C/ Le singe comme mauvais Art poétique : c’est un « sot «
• Il est excessif : hyperboles, exagérations…
• Il utilise des références précieuses : l’ambre… Mais on note qu’il ne maîtrise pas du tout le genre précieux vu qu’il évoque l’« ail «, chose que ne se serait jamais permis un écrivain précieux.
• Il utilise de nombreuses métaphores.
• Le discours du Singe est aux antipodes de l’écriture de La Fontaine qui se veut simple, rythmée et incisive.
=> Le rythme endiablé du récit rend celui-ci plaisant pour le lecteur. Mais si le fabuliste s’amuse dans le texte, il n’en dénonce pas moins certains travers de son temps. C’est tout le propre et le génie de La Fontaine que de dresser des satires sociales acerbes tout en composant des récits burlesques et comiques.
III Une parabole de la Cour versaillaise
A/ Le monarque absolu : le double de Louis XIV
• Une monarchie de droit divin. Le terme « Ciel « au vers 2 indique bien la filiation entre Sa Majesté Lionne et le Ciel, et c’est par ce dernier que le Lion est « lieutenant de Dieu sur terre «. L’ambition démesurée du Lion en est un autre signe, ainsi que la nécessité de se rassurer à propos de son emprise sur son royaume. Le Lion doute et n’est pas sûr de sa puissance divine.
• Nombre d’éléments réalistes dans la fable impose le rapprochement entre la Cour plénière du Lion et la Cour versaillaise de Louis XIV. Ainsi la « circulaire écriture «, le « sceau «, les « vassaux «, la « cour plénière « (« Les rois tenaient autrefois leur cour plénière, quand ils mandaient les principaux de leur Etat auprès d’eux « comme l’indique Furetière dans son dictionnaire). Le terme « Louvre « enfin, répété deux fois aux vers 14 et 15 est on ne peut plus explicite : c’était de fait l’une des résidences royales du Roi-Soleil. La mention de Fagotin est également une référence au contexte de l’époque (singe d’un célèbre marionnettiste prénommé Jean Brioché du XVII°s).
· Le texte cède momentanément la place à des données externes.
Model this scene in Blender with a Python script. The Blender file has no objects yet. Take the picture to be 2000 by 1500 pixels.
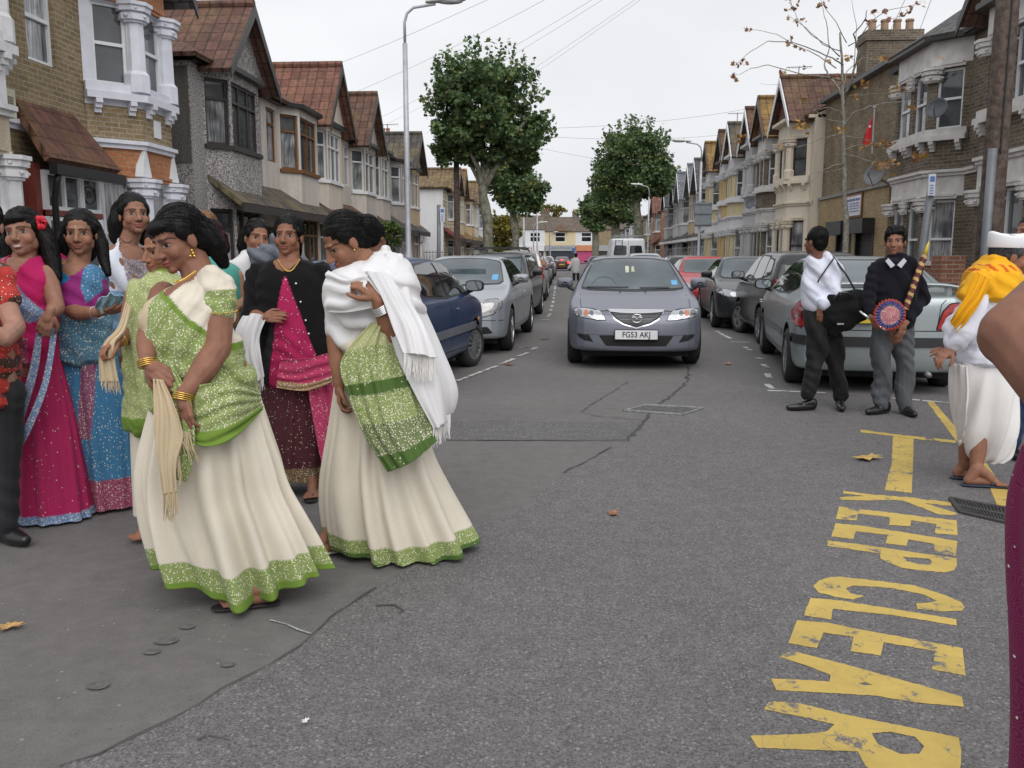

• L’absolutisme royal est également présent dans les faits et gestes du Lion. Il a ainsi droit de vie et de mort sur ses sujets, et se montre qui plus est très cruel à l’égard de l’Ours et du Singe pour un fait insignifiant.
B/ Les animaux courtisans
• L’Ours est dans la fable le courtisan honnête : son honnêteté lui vaudra son châtiment. C’est lui qui est désigné dans la morale comme « parleur trop sincère «. On peut y voir l’image de l’esprit libre et indépendant qui refuse de se faire « domestiquer « à la Cour d’un despote, même si en fin de compte il apparaît plutôt bête.
• Le Singe est dans la fable le courtisan obséquieux : le caractère affable et empoté de ses propos lui vaudra son châtiment. C’est lui qui est désigné dans la morale comme « fade adulateur «. C’est là l’image parfaite du courtisan telle qu’on peut la retrouver chez La Bruyère par exemple.
• Le Renard est enfin l’illustration du courtisan avisé : il sait répondre à propos, ou plutôt sait ne pas répondre quand il sait que toute réponse qu’il pourrait fournir lui vaudrait la mort. Il est l’illustration du dernier vers de la fable : « Et tâchez quelquefois de répondre en Normand «. La seule réponse à offrir au despotisme du monarque est donc le silence et l’effacement. C’est là une conclusion plutôt pessimiste
La Fontaine, à travers ses Fables, a marqué le 17ème siècle. Il critique la Cour et surtout Louis XIV. Le monarque absolu de droit divin est représenté par le lion qui symbolise la brutalité. Il tire de ses fables une morale qui est valable aussi bien au 17ème siècle qu’à notre époque. Cette dénonciation n’est pas violente. En revanche au 18ème siècle, les philosophes vont blâmer le système plus violemment. L’utilisation des animaux dans ses œuvres permet à La Fontaine de ne pas être censuré.